─── Input material
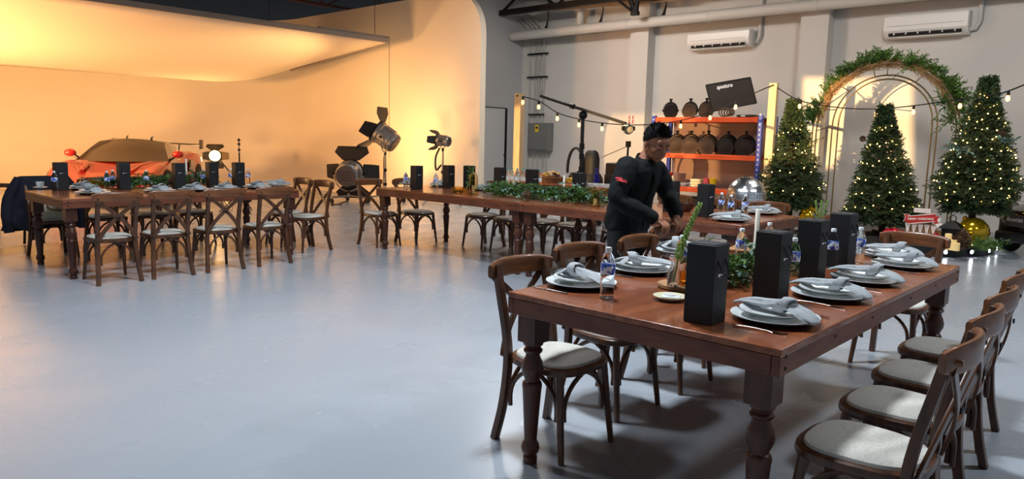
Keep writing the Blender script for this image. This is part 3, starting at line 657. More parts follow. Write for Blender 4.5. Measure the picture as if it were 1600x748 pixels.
def mk_knife():
    t = thing('knife', '', 'knife')
    MB().tube([(-.10,0,.004),(-.05,0,.004),(.0,0,.004)], [(.006,.003),(.007,.003),(.005,.003)], n=8, upv=(0,0,1)).build('handle', M_cut, t)
    MB().tube([(0,0,.003),(.06,.002,.003),(.105,-.002,.003)], [(.006,.001),(.009,.001),(.002,.0008)], n=6, upv=(0,0,1)).build('blade', M_cut, t); return t
def setting(pos, rz, where, cut=True, plates=True, napz=None, nrz=None):
    x, y, z = pos; R = Matrix.Rotation(rz,3,'Z')
    if plates:
        place('charger', mk_charger, (x,y,z), rz, 'wide rimmed charger plate '+where, 'charger plates')
        q = R@Vector((.0,random.uniform(-.008,.008),0)); place('plate', mk_plate, (x+q.x,y+q.y,z+.0235), rz, 'white dinner plate on the charger '+where, 'dinner plates')
    place('napkin', mk_napkin, (x,y,z+(.043 if plates else .004)), (rz if nrz is None else nrz)+random.uniform(-.15,.15), 'knotted blue grey napkin '+where, 'knotted linen napkins')
    if cut:
        for s, k, mk in ((-1,'fork',mk_fork),(1,'knife',mk_knife)):
            q = R@Vector((.03,s*.185,0)); place(k, mk, (x+q.x,y+q.y,z), rz+random.uniform(-.1,.1), k+' laid beside the plate '+where, 'cutlery')
# --- front table
for k, (u, v) in enumerate(((1100,501),(1203,467),(1265,434),(1313,415))):
    box(u, v, ('nearest black gift box on the front table beside the small soap dish','second black gift box from the camera on the front table','third black gift box from the camera on the front table, before the gold bell','farthest black gift box on the front table')[k])
for k, (u, v) in enumerate(((1210,500),(1296,464),(1352,440),(1410,417))):
    setting(at(u,v), 0, ('nearest on the right side of the front table','second on the right side of the front table','third on the right side of the front table','fourth on the right side of the front table')[k])
setting(at(1392,401), .35, 'at the far end of the front table', cut=False)
for k, (u, v) in enumerate(((908,446),(1003,424),(1068,396))):
    setting(at(u,v), PI, ('nearest on the left side of the front table','second on the left side of the front table','third on the left side, behind the flower vase')[k], nrz=(2.9,3.6,3.3)[k])
bottle(948,465,'water bottle nearest the camera on the left side of the front table', sc=1.04)
bottle(1063,432,'water bottle behind the flower vase on the front table')
bottle(1237,440,'water bottle between the second and third black boxes on the front table', sc=1.04)
bottle(1298,418,'water bottle between the third and fourth black boxes on the front table', sc=1.04)
bottle(1341,411,'water bottle right of the farthest black box on the front table')
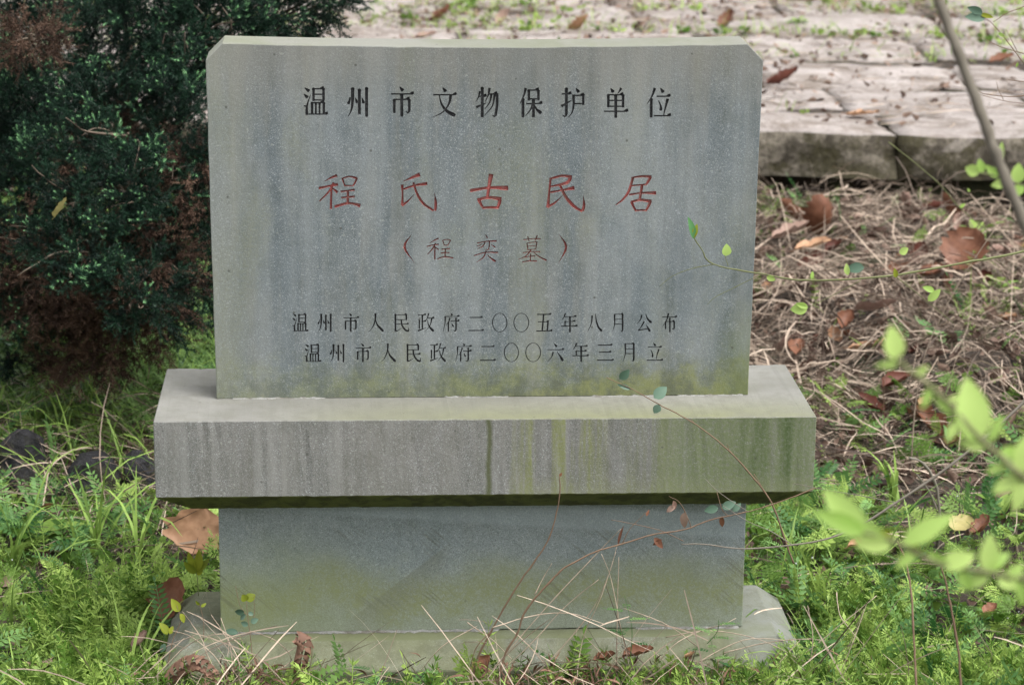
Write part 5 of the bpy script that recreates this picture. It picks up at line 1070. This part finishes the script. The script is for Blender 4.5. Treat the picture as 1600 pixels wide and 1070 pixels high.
frond('tangled brown fern remains at the left corner of the base', [(262,1060,0),(280,1040,0),(305,1030,0),(330,1045,0),(345,1060,0)], -0.2, 'fernbrown', 11, 0.045, 2.8, 'dry_fern_frond', 0.3, 1.0)
frond('fresh light green fern frond at the bottom edge in front of the base', [(470,1095,0),(490,1075,0),(515,1052,0),(545,1040,0)], -0.22, 'fern', 12, 0.034, 0.5, 'green_fern_frond', 0.26, 1.0)

# taller single plants
def tuft(label, px, py, n, L0, L1, w0, w1, m_, Y=None, bend=(0.4, 2.0)):
    z = -0.55
    q = on_z(px, py, -0.56); root = empty('grass_tuft', (q[0], q[1], float(gz(q[0], q[1]))), label, 'grass tuft', 'tufts of broad grass')
    for i in range(n):
        mb = MB(); x = np.array([q[0]+random.gauss(0, .012)]); y = np.array([q[1]+random.gauss(0, .012)])
        blades(mb, x, y, np.array([random.uniform(L0, L1)]), np.array([random.uniform(w0, w1)]), np.array([random.uniform(*bend)]), np.array([random.uniform(.3, 1)]), K=7, lean=(0.2, 0.15)); mb.build('blade', M[m_], root, True)
tuft('broad-bladed grass tuft with tall arching blades in the middle of the left weeds', 150, 880, 16, 0.16, 0.30, 0.0022, 0.0042, 'grass')
tuft('grass tuft with a long bent blade next to the left side of the pedestal', 225, 900, 9, 0.18, 0.34, 0.0025, 0.0045, 'grass', bend=(1.0, 2.4))
tuft('grass tuft at the left frame edge with curved pale blades', 15, 900, 10, 0.14, 0.28, 0.0022, 0.0040, 'grass')
tuft('grass tuft at the bottom left in front of the weeds', 200, 1075, 9, 0.12, 0.26, 0.002, 0.0035, 'grass')
tuft('grass tuft rising just right of the pedestal below the plinth', 1250, 900, 12, 0.14, 0.26, 0.0016, 0.003, 'grass')
tuft('broad pale grass tuft beside the straw right of the plinth end', 1395, 790, 8, 0.12, 0.20, 0.004, 0.006, 'grass', bend=(0.2, 1.2))
tuft('grass tuft at the bottom edge in front of the right half of the base', 1130, 1078, 8, 0.10, 0.2, 0.002, 0.004, 'grass', bend=(1.0, 2.2))
tuft('grass tuft at the bottom edge below the dry stem', 880, 1085, 7, 0.08, 0.16, 0.002, 0.004, 'grass', bend=(1.2, 2.2))
def broad_plant(label, px, py, n, L, m_='broad', elev=(0.2, 0.9), zof=0.0):
    q = on_z(px, py, -0.53); root = empty('broadleaf_plant', (q[0], q[1], float(gz(q[0], q[1]))), label, 'plant', 'low broad-leaved plants')
    for i in range(n):
        a = i*2.4+random.uniform(-.3, .3); e = random.uniform(*elev); l = L*random.uniform(.7, 1.1); tv, tf, ta = T_leaf(8, 0.5, 0.3, 0.3, 'ovate'); c = np.array([q[0], q[1], float(gz(q[0], q[1]))+zof+random.uniform(0.01, 0.05)]); d = np.array([math.cos(a)*math.cos(e), math.sin(a)*math.cos(e), math.sin(e)])
        mb = MB(); s0 = c+d*l*0.25; tube(mb, [c-[0, 0, 0.02], c, s0], (0.0012, 0.0008), 4, 0.3, 0, 3); mb.add(place(tv, s0, d, l), tf, random.random()); mb.build('leaf', M[m_], root, True)
broad_plant('broad-leaved plant under the juniper at the left edge', 25, 590, 8, 0.11, zof=0.06)
broad_plant('broad-leaved rosette right of the first one, below the dead juniper branches', 110, 650, 6, 0.08)
broad_plant('pale broad-leaved rosette in the weeds at the left edge', 60, 850, 8, 0.085, 'herb')
broad_plant('broad-leaved rosette low beside the tan leaf', 235, 920, 5, 0.04)
broad_plant('broad-leaved plant in the weeds near the right frame edge', 1560, 800, 6, 0.07, 'herb')
broad_plant('small leafy plant in the straw near the right edge', 1560, 480, 9, 0.06, 'herb')
broad_plant('leafy clump in the dark hollow below the kerb at the right', 1530, 375, 10, 0.08, 'herb')
broad_plant('leafy clump in the straw behind the blurred upper shoot', 1480, 590, 10, 0.05, 'vetch')
broad_plant('small green plant growing on the terrace joint', 1245, 110, 8, 0.06, 'herb', zof=0.25)
def vetch_plant(label, px, py, Y, h, n, seed):
    random.seed(seed); root = empty('vetch_sprig', on_y(px, py, Y), label, 'plant', 'vetch sprigs in front of the stele'); p0 = on_y(px, py+20, Y); p1 = p0+np.array([random.uniform(-.02, .02), -0.01, h]); mb = MB(); tube(mb, [p0, (p0+p1)/2+[0.008, 0, 0], p1], (0.0009, 0.0005), 4, 0.4); mb.build('stem', M['vetch'], root)
    for i in range(n):
        s_ = 0.25+0.75*i/n; c = p0+(p1-p0)*s_; a = i*2.2; T_ = T_pinnate(6, 0.24, 0.42, 0.3); mb = MB(); mb.add(place(T_[0], c, (math.cos(a), math.sin(a)*0.6-0.2, 0.35), 0.035), T_[1], random.random()); mb.build('leaf', M['vetch'], root)
vetch_plant('vetch sprig climbing in front of the pedestal right of the pale stalks', 985, 1010, -0.2, 0.13, 6, 1)
vetch_plant('vetch sprig on the base stone near its right front', 1105, 985, -0.2, 0.05, 4, 2)
vetch_plant('vetch sprig rising at the right corner of the base stone', 1115, 1060, -0.2, 0.11, 6, 3)
vetch_plant('vetch sprig at the bottom edge right of the fern', 590, 1070, -0.2, 0.07, 5, 4)
vetch_plant('vetch sprig at the bottom edge near the dry stem', 690, 1070, -0.2, 0.06, 5, 5)
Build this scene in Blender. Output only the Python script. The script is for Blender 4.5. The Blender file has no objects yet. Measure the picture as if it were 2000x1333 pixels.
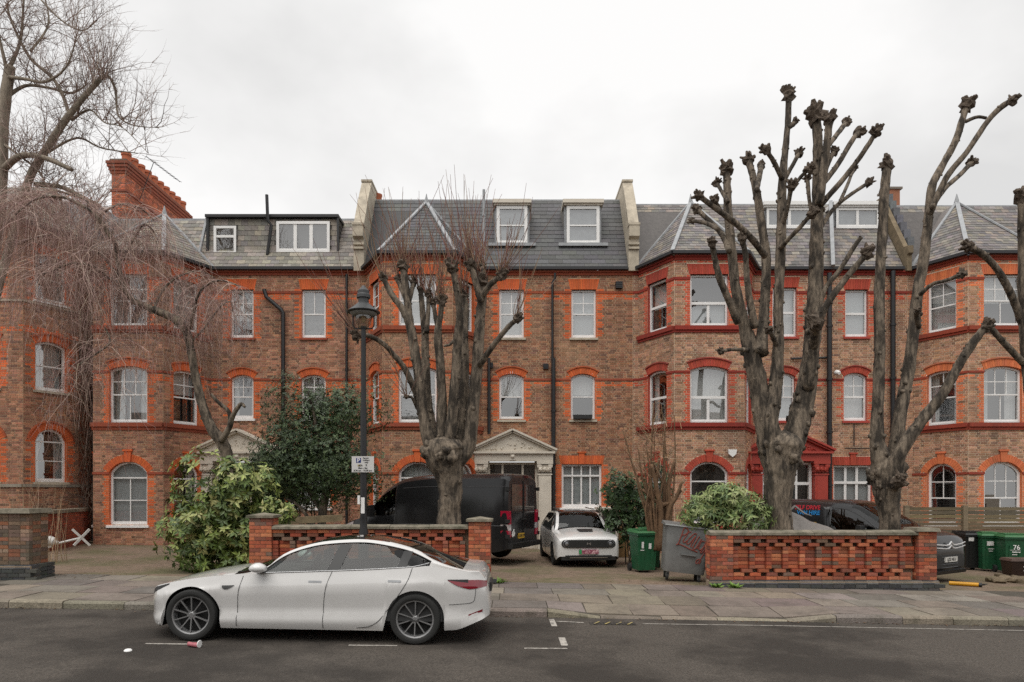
import bpy, math, random
from mathutils import Vector, Matrix, noise as mnoise
R = math.radians
rnd = random.Random(7)
SC = bpy.context.scene
COL = SC.collection

# ---------------------------------------------------------------- camera, sky, sun, exposure
FPX = 1344.0          # focal length in photo pixels (photo 2000 wide)
HY = 961.0            # photo row of the horizon
HC = 1.94             # eye height, metres
cam_d = bpy.data.cameras.new('camera'); cam = bpy.data.objects.new('camera', cam_d); COL.objects.link(cam)
cam_d.sensor_width = 36.0; cam_d.lens = 36.0 * FPX / 2000.0
cam_d.shift_y = (HY - 666.5) / 2000.0
cam_d.clip_start = 0.1; cam_d.clip_end = 2000
cam.location = (0, 0, HC); cam.rotation_euler = (R(90), 0, 0)
SC.camera = cam

SUN_EL, SUN_AZ = R(64), R(205)      # overcast: broad light from behind the viewer
wd = bpy.data.worlds.new('World'); SC.world = wd; wd.use_nodes = True
nt = wd.node_tree; nt.nodes.clear()
def N(t, typ, **kw):
    n = t.nodes.new(typ)
    for k, v in kw.items():
        if hasattr(n, k): setattr(n, k, v)
        else: n.inputs[k].default_value = v
    return n
out = N(nt, 'ShaderNodeOutputWorld'); bg = N(nt, 'ShaderNodeBackground')
sky = N(nt, 'ShaderNodeTexSky', sky_type='NISHITA', sun_disc=False)
sky.sun_elevation = SUN_EL; sky.sun_rotation = SUN_AZ
tc = N(nt, 'ShaderNodeTexCoord')
mp = N(nt, 'ShaderNodeMapping'); mp.inputs['Scale'].default_value = (1.0, 1.0, 1.6)
mp.inputs['Location'].default_value = (0.35, 0.1, 0.2)
nz = N(nt, 'ShaderNodeTexNoise'); nz.inputs['Scale'].default_value = 1.5; nz.inputs['Detail'].default_value = 6; nz.inputs['Roughness'].default_value = .52
rp = N(nt, 'ShaderNodeValToRGB')
rp.color_ramp.elements[0].position = .38; rp.color_ramp.elements[0].color = (.52, .516, .508, 1)
rp.color_ramp.elements[1].position = .58; rp.color_ramp.elements[1].color = (.70, .693, .682, 1)
sc_ = N(nt, 'ShaderNodeVectorMath', operation='SCALE'); sc_.inputs['Scale'].default_value = 10.0
mx = N(nt, 'ShaderNodeMix', data_type='RGBA'); mx.inputs['Factor'].default_value = .96
L = nt.links.new
L(tc.outputs['Generated'], mp.inputs['Vector']); L(mp.outputs[0], nz.inputs['Vector']); L(nz.outputs['Fac'], rp.inputs['Fac'])
L(rp.outputs['Color'], sc_.inputs[0]); L(sky.outputs['Color'], mx.inputs['A']); L(sc_.outputs[0], mx.inputs['B'])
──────
To be done →
From the listing above, restate verbatim the lines running from the one with "Build this scene" through the one with "COL = SC.collection", inclusive, but not the pictures.

Exercise output →
Build this scene in Blender. Output only the Python script. The script is for Blender 4.5. The Blender file has no objects yet. Measure the picture as if it were 2000x1333 pixels.
import bpy, math, random
from mathutils import Vector, Matrix, noise as mnoise
R = math.radians
rnd = random.Random(7)
SC = bpy.context.scene
COL = SC.collection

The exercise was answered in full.